■ **SUPPLIED MATERIAL**
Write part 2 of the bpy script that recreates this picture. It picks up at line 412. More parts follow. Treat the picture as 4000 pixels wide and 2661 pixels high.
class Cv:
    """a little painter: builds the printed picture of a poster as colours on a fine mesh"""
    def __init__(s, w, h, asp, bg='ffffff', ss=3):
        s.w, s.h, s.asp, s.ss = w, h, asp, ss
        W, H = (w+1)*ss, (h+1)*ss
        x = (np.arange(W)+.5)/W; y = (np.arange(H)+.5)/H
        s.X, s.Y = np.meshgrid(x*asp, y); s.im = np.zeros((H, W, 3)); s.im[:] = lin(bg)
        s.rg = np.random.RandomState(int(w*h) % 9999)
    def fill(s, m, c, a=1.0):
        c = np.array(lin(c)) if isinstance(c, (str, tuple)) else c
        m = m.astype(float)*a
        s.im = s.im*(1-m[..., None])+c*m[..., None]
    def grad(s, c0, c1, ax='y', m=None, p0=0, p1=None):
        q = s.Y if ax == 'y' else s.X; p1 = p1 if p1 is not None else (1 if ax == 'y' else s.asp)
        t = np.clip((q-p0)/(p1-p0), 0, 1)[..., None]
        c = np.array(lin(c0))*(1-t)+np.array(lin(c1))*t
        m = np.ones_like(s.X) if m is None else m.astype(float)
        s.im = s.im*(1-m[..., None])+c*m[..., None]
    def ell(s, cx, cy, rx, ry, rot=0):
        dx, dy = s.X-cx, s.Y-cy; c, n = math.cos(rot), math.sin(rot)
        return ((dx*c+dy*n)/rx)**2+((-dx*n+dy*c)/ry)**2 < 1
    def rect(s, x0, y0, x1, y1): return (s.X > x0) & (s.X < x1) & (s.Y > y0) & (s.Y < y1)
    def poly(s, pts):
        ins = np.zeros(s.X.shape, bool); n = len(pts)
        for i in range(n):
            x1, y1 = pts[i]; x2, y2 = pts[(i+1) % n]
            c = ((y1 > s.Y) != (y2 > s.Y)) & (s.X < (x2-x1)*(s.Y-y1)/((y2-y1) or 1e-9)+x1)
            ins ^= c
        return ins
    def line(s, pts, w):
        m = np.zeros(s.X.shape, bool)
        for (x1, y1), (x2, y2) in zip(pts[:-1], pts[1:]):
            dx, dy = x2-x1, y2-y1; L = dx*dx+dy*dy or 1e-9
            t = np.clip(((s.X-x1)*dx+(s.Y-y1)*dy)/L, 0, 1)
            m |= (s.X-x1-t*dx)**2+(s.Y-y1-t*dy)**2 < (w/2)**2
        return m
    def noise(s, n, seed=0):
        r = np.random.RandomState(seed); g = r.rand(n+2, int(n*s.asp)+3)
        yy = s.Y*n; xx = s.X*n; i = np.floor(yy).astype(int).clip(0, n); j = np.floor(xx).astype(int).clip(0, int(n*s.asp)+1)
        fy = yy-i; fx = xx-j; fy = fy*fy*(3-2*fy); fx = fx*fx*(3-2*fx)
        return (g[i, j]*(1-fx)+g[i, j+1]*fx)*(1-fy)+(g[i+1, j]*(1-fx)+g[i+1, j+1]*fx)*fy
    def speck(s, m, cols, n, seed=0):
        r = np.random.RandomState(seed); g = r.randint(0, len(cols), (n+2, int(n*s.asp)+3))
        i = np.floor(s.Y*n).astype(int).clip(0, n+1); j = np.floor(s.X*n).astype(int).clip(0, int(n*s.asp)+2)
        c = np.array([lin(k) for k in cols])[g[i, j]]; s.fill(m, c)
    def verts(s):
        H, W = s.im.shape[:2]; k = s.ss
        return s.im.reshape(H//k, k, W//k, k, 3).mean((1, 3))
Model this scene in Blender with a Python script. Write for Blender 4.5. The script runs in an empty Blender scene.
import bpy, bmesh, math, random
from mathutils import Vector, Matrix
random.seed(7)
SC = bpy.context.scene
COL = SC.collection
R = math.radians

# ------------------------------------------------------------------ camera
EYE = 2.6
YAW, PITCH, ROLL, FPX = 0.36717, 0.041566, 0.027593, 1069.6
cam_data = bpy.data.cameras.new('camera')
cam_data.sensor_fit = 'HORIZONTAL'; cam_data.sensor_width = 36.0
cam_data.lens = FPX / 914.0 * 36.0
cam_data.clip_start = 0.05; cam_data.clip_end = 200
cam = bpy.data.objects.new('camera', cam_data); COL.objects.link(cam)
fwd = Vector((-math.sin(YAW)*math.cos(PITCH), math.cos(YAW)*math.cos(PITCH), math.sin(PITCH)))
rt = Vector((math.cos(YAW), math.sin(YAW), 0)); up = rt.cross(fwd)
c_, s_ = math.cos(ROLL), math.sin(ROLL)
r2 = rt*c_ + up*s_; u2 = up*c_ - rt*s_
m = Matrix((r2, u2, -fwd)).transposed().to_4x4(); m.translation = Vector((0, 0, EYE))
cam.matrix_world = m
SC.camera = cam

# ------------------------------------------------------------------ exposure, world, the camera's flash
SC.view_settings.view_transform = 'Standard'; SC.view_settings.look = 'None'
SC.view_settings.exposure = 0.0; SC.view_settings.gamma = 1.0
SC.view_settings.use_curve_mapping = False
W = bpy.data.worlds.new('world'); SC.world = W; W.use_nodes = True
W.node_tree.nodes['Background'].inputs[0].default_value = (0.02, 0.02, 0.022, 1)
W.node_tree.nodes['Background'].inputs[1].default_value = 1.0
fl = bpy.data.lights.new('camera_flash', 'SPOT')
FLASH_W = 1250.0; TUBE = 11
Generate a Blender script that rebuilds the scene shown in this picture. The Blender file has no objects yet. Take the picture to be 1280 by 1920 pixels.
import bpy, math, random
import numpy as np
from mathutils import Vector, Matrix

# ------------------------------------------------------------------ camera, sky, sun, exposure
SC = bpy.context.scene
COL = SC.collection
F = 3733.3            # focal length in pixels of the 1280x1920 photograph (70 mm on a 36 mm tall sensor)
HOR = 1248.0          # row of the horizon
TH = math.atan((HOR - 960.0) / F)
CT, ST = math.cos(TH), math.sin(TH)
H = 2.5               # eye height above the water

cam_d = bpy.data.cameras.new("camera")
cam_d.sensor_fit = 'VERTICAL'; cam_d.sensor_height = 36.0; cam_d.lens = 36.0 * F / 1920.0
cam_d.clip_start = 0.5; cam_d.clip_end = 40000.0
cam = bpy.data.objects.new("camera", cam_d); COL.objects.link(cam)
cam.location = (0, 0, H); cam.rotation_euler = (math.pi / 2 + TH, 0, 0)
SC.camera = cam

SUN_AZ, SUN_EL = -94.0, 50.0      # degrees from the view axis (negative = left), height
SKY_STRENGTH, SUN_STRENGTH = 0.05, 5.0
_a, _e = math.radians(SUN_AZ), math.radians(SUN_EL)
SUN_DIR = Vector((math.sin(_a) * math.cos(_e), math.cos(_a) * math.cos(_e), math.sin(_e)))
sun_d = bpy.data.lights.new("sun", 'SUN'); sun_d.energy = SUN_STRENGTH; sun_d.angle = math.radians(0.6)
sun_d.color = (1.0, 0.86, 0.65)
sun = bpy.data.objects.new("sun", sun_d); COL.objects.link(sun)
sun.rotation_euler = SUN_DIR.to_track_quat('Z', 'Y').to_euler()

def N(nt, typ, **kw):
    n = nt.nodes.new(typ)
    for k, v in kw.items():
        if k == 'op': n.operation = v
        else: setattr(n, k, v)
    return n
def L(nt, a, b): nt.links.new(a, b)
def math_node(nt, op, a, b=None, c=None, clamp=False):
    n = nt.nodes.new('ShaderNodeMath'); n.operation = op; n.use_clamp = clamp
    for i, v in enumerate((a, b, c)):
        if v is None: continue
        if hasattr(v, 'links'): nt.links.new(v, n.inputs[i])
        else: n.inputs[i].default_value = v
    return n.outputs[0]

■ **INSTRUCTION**
Each entry must be reproduced verbatim.

■ **RESPONSE FOR THIS EXERCISE**
Write part 2 of the bpy script that recreates this picture. It picks up at line 412. More parts follow. Treat the picture as 4000 pixels wide and 2661 pixels high.
class Cv:
    """a little painter: builds the printed picture of a poster as colours on a fine mesh"""
    def __init__(s, w, h, asp, bg='ffffff', ss=3):
        s.w, s.h, s.asp, s.ss = w, h, asp, ss
        W, H = (w+1)*ss, (h+1)*ss
        x = (np.arange(W)+.5)/W; y = (np.arange(H)+.5)/H
        s.X, s.Y = np.meshgrid(x*asp, y); s.im = np.zeros((H, W, 3)); s.im[:] = lin(bg)
        s.rg = np.random.RandomState(int(w*h) % 9999)
    def fill(s, m, c, a=1.0):
        c = np.array(lin(c)) if isinstance(c, (str, tuple)) else c
        m = m.astype(float)*a
        s.im = s.im*(1-m[..., None])+c*m[..., None]
    def grad(s, c0, c1, ax='y', m=None, p0=0, p1=None):
        q = s.Y if ax == 'y' else s.X; p1 = p1 if p1 is not None else (1 if ax == 'y' else s.asp)
        t = np.clip((q-p0)/(p1-p0), 0, 1)[..., None]
        c = np.array(lin(c0))*(1-t)+np.array(lin(c1))*t
        m = np.ones_like(s.X) if m is None else m.astype(float)
        s.im = s.im*(1-m[..., None])+c*m[..., None]
    def ell(s, cx, cy, rx, ry, rot=0):
        dx, dy = s.X-cx, s.Y-cy; c, n = math.cos(rot), math.sin(rot)
        return ((dx*c+dy*n)/rx)**2+((-dx*n+dy*c)/ry)**2 < 1
    def rect(s, x0, y0, x1, y1): return (s.X > x0) & (s.X < x1) & (s.Y > y0) & (s.Y < y1)
    def poly(s, pts):
        ins = np.zeros(s.X.shape, bool); n = len(pts)
        for i in range(n):
            x1, y1 = pts[i]; x2, y2 = pts[(i+1) % n]
            c = ((y1 > s.Y) != (y2 > s.Y)) & (s.X < (x2-x1)*(s.Y-y1)/((y2-y1) or 1e-9)+x1)
            ins ^= c
        return ins
    def line(s, pts, w):
        m = np.zeros(s.X.shape, bool)
        for (x1, y1), (x2, y2) in zip(pts[:-1], pts[1:]):
            dx, dy = x2-x1, y2-y1; L = dx*dx+dy*dy or 1e-9
            t = np.clip(((s.X-x1)*dx+(s.Y-y1)*dy)/L, 0, 1)
            m |= (s.X-x1-t*dx)**2+(s.Y-y1-t*dy)**2 < (w/2)**2
        return m
    def noise(s, n, seed=0):
        r = np.random.RandomState(seed); g = r.rand(n+2, int(n*s.asp)+3)
        yy = s.Y*n; xx = s.X*n; i = np.floor(yy).astype(int).clip(0, n); j = np.floor(xx).astype(int).clip(0, int(n*s.asp)+1)
        fy = yy-i; fx = xx-j; fy = fy*fy*(3-2*fy); fx = fx*fx*(3-2*fx)
        return (g[i, j]*(1-fx)+g[i, j+1]*fx)*(1-fy)+(g[i+1, j]*(1-fx)+g[i+1, j+1]*fx)*fy
    def speck(s, m, cols, n, seed=0):
        r = np.random.RandomState(seed); g = r.randint(0, len(cols), (n+2, int(n*s.asp)+3))
        i = np.floor(s.Y*n).astype(int).clip(0, n+1); j = np.floor(s.X*n).astype(int).clip(0, int(n*s.asp)+2)
        c = np.array([lin(k) for k in cols])[g[i, j]]; s.fill(m, c)
    def verts(s):
        H, W = s.im.shape[:2]; k = s.ss
        return s.im.reshape(H//k, k, W//k, k, 3).mean((1, 3))
Model this scene in Blender with a Python script. Write for Blender 4.5. The script runs in an empty Blender scene.
import bpy, bmesh, math, random
from mathutils import Vector, Matrix
random.seed(7)
SC = bpy.context.scene
COL = SC.collection
R = math.radians

# ------------------------------------------------------------------ camera
EYE = 2.6
YAW, PITCH, ROLL, FPX = 0.36717, 0.041566, 0.027593, 1069.6
cam_data = bpy.data.cameras.new('camera')
cam_data.sensor_fit = 'HORIZONTAL'; cam_data.sensor_width = 36.0
cam_data.lens = FPX / 914.0 * 36.0
cam_data.clip_start = 0.05; cam_data.clip_end = 200
cam = bpy.data.objects.new('camera', cam_data); COL.objects.link(cam)
fwd = Vector((-math.sin(YAW)*math.cos(PITCH), math.cos(YAW)*math.cos(PITCH), math.sin(PITCH)))
rt = Vector((math.cos(YAW), math.sin(YAW), 0)); up = rt.cross(fwd)
c_, s_ = math.cos(ROLL), math.sin(ROLL)
r2 = rt*c_ + up*s_; u2 = up*c_ - rt*s_
m = Matrix((r2, u2, -fwd)).transposed().to_4x4(); m.translation = Vector((0, 0, EYE))
cam.matrix_world = m
SC.camera = cam

# ------------------------------------------------------------------ exposure, world, the camera's flash
SC.view_settings.view_transform = 'Standard'; SC.view_settings.look = 'None'
SC.view_settings.exposure = 0.0; SC.view_settings.gamma = 1.0
SC.view_settings.use_curve_mapping = False
W = bpy.data.worlds.new('world'); SC.world = W; W.use_nodes = True
W.node_tree.nodes['Background'].inputs[0].default_value = (0.02, 0.02, 0.022, 1)
W.node_tree.nodes['Background'].inputs[1].default_value = 1.0
fl = bpy.data.lights.new('camera_flash', 'SPOT')
FLASH_W = 1250.0; TUBE = 11
Generate a Blender script that rebuilds the scene shown in this picture. The Blender file has no objects yet. Take the picture to be 1280 by 1920 pixels.
import bpy, math, random
import numpy as np
from mathutils import Vector, Matrix

# ------------------------------------------------------------------ camera, sky, sun, exposure
SC = bpy.context.scene
COL = SC.collection
F = 3733.3            # focal length in pixels of the 1280x1920 photograph (70 mm on a 36 mm tall sensor)
HOR = 1248.0          # row of the horizon
TH = math.atan((HOR - 960.0) / F)
CT, ST = math.cos(TH), math.sin(TH)
H = 2.5               # eye height above the water

cam_d = bpy.data.cameras.new("camera")
cam_d.sensor_fit = 'VERTICAL'; cam_d.sensor_height = 36.0; cam_d.lens = 36.0 * F / 1920.0
cam_d.clip_start = 0.5; cam_d.clip_end = 40000.0
cam = bpy.data.objects.new("camera", cam_d); COL.objects.link(cam)
cam.location = (0, 0, H); cam.rotation_euler = (math.pi / 2 + TH, 0, 0)
SC.camera = cam

SUN_AZ, SUN_EL = -94.0, 50.0      # degrees from the view axis (negative = left), height
SKY_STRENGTH, SUN_STRENGTH = 0.05, 5.0
_a, _e = math.radians(SUN_AZ), math.radians(SUN_EL)
SUN_DIR = Vector((math.sin(_a) * math.cos(_e), math.cos(_a) * math.cos(_e), math.sin(_e)))
sun_d = bpy.data.lights.new("sun", 'SUN'); sun_d.energy = SUN_STRENGTH; sun_d.angle = math.radians(0.6)
sun_d.color = (1.0, 0.86, 0.65)
sun = bpy.data.objects.new("sun", sun_d); COL.objects.link(sun)
sun.rotation_euler = SUN_DIR.to_track_quat('Z', 'Y').to_euler()

def N(nt, typ, **kw):
    n = nt.nodes.new(typ)
    for k, v in kw.items():
        if k == 'op': n.operation = v
        else: setattr(n, k, v)
    return n
def L(nt, a, b): nt.links.new(a, b)
def math_node(nt, op, a, b=None, c=None, clamp=False):
    n = nt.nodes.new('ShaderNodeMath'); n.operation = op; n.use_clamp = clamp
    for i, v in enumerate((a, b, c)):
        if v is None: continue
        if hasattr(v, 'links'): nt.links.new(v, n.inputs[i])
        else: n.inputs[i].default_value = v
    return n.outputs[0]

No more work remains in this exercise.